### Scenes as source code

* start *

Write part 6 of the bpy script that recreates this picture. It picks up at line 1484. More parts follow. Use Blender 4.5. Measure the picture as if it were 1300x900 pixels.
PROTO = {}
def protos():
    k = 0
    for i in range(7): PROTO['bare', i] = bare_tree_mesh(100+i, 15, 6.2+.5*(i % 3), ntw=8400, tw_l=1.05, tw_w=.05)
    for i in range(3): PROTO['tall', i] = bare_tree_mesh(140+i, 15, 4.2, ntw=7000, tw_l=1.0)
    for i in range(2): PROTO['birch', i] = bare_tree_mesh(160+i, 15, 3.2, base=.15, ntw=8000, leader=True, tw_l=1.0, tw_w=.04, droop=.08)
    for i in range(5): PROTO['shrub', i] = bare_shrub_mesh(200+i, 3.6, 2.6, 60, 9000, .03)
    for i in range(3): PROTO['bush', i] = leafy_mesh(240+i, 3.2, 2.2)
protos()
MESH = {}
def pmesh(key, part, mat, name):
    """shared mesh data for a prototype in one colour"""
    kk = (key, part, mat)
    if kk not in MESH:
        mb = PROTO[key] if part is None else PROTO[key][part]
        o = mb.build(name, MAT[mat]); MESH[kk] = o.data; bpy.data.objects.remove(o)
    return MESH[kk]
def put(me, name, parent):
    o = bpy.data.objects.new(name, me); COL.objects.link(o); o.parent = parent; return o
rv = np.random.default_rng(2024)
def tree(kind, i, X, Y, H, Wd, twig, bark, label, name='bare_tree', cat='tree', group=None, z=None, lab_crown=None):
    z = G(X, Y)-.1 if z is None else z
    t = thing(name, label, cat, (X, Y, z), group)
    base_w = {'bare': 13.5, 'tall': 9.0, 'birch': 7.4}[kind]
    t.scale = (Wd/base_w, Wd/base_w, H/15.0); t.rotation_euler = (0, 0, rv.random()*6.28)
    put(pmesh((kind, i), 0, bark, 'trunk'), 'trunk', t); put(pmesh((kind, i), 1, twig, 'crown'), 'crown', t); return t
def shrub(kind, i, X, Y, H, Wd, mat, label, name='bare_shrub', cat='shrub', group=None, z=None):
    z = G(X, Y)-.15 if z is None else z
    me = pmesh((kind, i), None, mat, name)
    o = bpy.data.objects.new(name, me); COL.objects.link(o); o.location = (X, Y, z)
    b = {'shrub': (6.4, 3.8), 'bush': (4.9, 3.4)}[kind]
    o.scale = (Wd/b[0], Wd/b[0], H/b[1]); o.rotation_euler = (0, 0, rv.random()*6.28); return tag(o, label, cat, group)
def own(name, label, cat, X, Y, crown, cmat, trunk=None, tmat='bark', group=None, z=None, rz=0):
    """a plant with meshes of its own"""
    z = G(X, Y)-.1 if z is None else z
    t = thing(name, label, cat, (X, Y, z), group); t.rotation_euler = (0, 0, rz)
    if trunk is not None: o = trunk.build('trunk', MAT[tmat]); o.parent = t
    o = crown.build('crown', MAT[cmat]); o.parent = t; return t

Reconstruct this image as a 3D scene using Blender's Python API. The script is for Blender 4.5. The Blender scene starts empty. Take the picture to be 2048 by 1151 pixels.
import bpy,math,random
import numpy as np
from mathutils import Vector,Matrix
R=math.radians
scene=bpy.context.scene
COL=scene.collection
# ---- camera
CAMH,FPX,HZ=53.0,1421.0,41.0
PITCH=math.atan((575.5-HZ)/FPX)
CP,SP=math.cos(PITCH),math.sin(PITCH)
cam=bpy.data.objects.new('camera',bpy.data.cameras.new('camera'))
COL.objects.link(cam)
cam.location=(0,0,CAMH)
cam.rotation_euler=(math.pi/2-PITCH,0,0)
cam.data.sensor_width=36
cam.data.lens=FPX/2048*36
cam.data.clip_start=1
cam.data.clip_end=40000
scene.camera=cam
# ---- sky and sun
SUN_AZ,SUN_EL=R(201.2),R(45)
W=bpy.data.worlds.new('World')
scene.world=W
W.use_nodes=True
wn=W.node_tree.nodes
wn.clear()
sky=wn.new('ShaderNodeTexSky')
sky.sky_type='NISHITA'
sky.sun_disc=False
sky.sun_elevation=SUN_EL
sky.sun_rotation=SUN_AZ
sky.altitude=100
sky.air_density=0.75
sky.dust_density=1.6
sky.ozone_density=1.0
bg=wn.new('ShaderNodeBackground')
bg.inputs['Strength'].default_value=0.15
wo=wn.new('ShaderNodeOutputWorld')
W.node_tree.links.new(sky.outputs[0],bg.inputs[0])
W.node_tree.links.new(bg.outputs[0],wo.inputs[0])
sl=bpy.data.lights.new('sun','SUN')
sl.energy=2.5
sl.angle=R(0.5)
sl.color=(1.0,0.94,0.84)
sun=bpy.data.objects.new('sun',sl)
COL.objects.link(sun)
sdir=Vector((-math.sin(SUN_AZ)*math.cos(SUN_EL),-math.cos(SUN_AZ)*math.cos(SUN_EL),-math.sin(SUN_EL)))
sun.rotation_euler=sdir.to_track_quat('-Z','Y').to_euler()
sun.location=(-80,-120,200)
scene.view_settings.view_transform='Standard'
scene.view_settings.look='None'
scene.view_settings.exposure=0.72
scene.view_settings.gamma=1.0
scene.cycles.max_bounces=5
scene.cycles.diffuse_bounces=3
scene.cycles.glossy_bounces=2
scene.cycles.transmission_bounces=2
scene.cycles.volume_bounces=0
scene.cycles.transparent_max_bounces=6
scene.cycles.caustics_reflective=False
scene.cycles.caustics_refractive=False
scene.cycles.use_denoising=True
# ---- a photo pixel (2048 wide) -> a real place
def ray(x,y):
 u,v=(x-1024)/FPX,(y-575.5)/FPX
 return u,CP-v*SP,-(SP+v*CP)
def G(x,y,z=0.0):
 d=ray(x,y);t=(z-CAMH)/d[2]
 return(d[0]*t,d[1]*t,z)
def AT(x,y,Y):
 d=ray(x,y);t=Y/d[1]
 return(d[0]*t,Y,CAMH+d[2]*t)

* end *

### Short task
From the records above, extract each line exactly as shown.

### Task solution
Write part 6 of the bpy script that recreates this picture. It picks up at line 1484. More parts follow. Use Blender 4.5. Measure the picture as if it were 1300x900 pixels.
PROTO = {}
def protos():
    k = 0
    for i in range(7): PROTO['bare', i] = bare_tree_mesh(100+i, 15, 6.2+.5*(i % 3), ntw=8400, tw_l=1.05, tw_w=.05)
    for i in range(3): PROTO['tall', i] = bare_tree_mesh(140+i, 15, 4.2, ntw=7000, tw_l=1.0)
    for i in range(2): PROTO['birch', i] = bare_tree_mesh(160+i, 15, 3.2, base=.15, ntw=8000, leader=True, tw_l=1.0, tw_w=.04, droop=.08)
    for i in range(5): PROTO['shrub', i] = bare_shrub_mesh(200+i, 3.6, 2.6, 60, 9000, .03)
    for i in range(3): PROTO['bush', i] = leafy_mesh(240+i, 3.2, 2.2)
protos()
MESH = {}
def pmesh(key, part, mat, name):
    """shared mesh data for a prototype in one colour"""
    kk = (key, part, mat)
    if kk not in MESH:
        mb = PROTO[key] if part is None else PROTO[key][part]
        o = mb.build(name, MAT[mat]); MESH[kk] = o.data; bpy.data.objects.remove(o)
    return MESH[kk]
def put(me, name, parent):
    o = bpy.data.objects.new(name, me); COL.objects.link(o); o.parent = parent; return o
rv = np.random.default_rng(2024)
def tree(kind, i, X, Y, H, Wd, twig, bark, label, name='bare_tree', cat='tree', group=None, z=None, lab_crown=None):
    z = G(X, Y)-.1 if z is None else z
    t = thing(name, label, cat, (X, Y, z), group)
    base_w = {'bare': 13.5, 'tall': 9.0, 'birch': 7.4}[kind]
    t.scale = (Wd/base_w, Wd/base_w, H/15.0); t.rotation_euler = (0, 0, rv.random()*6.28)
    put(pmesh((kind, i), 0, bark, 'trunk'), 'trunk', t); put(pmesh((kind, i), 1, twig, 'crown'), 'crown', t); return t
def shrub(kind, i, X, Y, H, Wd, mat, label, name='bare_shrub', cat='shrub', group=None, z=None):
    z = G(X, Y)-.15 if z is None else z
    me = pmesh((kind, i), None, mat, name)
    o = bpy.data.objects.new(name, me); COL.objects.link(o); o.location = (X, Y, z)
    b = {'shrub': (6.4, 3.8), 'bush': (4.9, 3.4)}[kind]
    o.scale = (Wd/b[0], Wd/b[0], H/b[1]); o.rotation_euler = (0, 0, rv.random()*6.28); return tag(o, label, cat, group)
def own(name, label, cat, X, Y, crown, cmat, trunk=None, tmat='bark', group=None, z=None, rz=0):
    """a plant with meshes of its own"""
    z = G(X, Y)-.1 if z is None else z
    t = thing(name, label, cat, (X, Y, z), group); t.rotation_euler = (0, 0, rz)
    if trunk is not None: o = trunk.build('trunk', MAT[tmat]); o.parent = t
    o = crown.build('crown', MAT[cmat]); o.parent = t; return t

Reconstruct this image as a 3D scene using Blender's Python API. The script is for Blender 4.5. The Blender scene starts empty. Take the picture to be 2048 by 1151 pixels.
import bpy,math,random
import numpy as np
from mathutils import Vector,Matrix
R=math.radians
scene=bpy.context.scene
COL=scene.collection
# ---- camera
CAMH,FPX,HZ=53.0,1421.0,41.0
PITCH=math.atan((575.5-HZ)/FPX)
CP,SP=math.cos(PITCH),math.sin(PITCH)
cam=bpy.data.objects.new('camera',bpy.data.cameras.new('camera'))
COL.objects.link(cam)
cam.location=(0,0,CAMH)
cam.rotation_euler=(math.pi/2-PITCH,0,0)
cam.data.sensor_width=36
cam.data.lens=FPX/2048*36
cam.data.clip_start=1
cam.data.clip_end=40000
scene.camera=cam
# ---- sky and sun
SUN_AZ,SUN_EL=R(201.2),R(45)
W=bpy.data.worlds.new('World')
scene.world=W
W.use_nodes=True
wn=W.node_tree.nodes
wn.clear()
sky=wn.new('ShaderNodeTexSky')
sky.sky_type='NISHITA'
sky.sun_disc=False
sky.sun_elevation=SUN_EL
sky.sun_rotation=SUN_AZ
sky.altitude=100
sky.air_density=0.75
sky.dust_density=1.6
sky.ozone_density=1.0
bg=wn.new('ShaderNodeBackground')
bg.inputs['Strength'].default_value=0.15
wo=wn.new('ShaderNodeOutputWorld')
W.node_tree.links.new(sky.outputs[0],bg.inputs[0])
W.node_tree.links.new(bg.outputs[0],wo.inputs[0])
sl=bpy.data.lights.new('sun','SUN')
sl.energy=2.5
sl.angle=R(0.5)
sl.color=(1.0,0.94,0.84)
sun=bpy.data.objects.new('sun',sl)
COL.objects.link(sun)
sdir=Vector((-math.sin(SUN_AZ)*math.cos(SUN_EL),-math.cos(SUN_AZ)*math.cos(SUN_EL),-math.sin(SUN_EL)))
sun.rotation_euler=sdir.to_track_quat('-Z','Y').to_euler()
sun.location=(-80,-120,200)
scene.view_settings.view_transform='Standard'
scene.view_settings.look='None'
scene.view_settings.exposure=0.72
scene.view_settings.gamma=1.0
scene.cycles.max_bounces=5
scene.cycles.diffuse_bounces=3
scene.cycles.glossy_bounces=2
scene.cycles.transmission_bounces=2
scene.cycles.volume_bounces=0
scene.cycles.transparent_max_bounces=6
scene.cycles.caustics_reflective=False
scene.cycles.caustics_refractive=False
scene.cycles.use_denoising=True
# ---- a photo pixel (2048 wide) -> a real place
def ray(x,y):
 u,v=(x-1024)/FPX,(y-575.5)/FPX
 return u,CP-v*SP,-(SP+v*CP)
def G(x,y,z=0.0):
 d=ray(x,y);t=(z-CAMH)/d[2]
 return(d[0]*t,d[1]*t,z)
def AT(x,y,Y):
 d=ray(x,y);t=Y/d[1]
 return(d[0]*t,Y,CAMH+d[2]*t)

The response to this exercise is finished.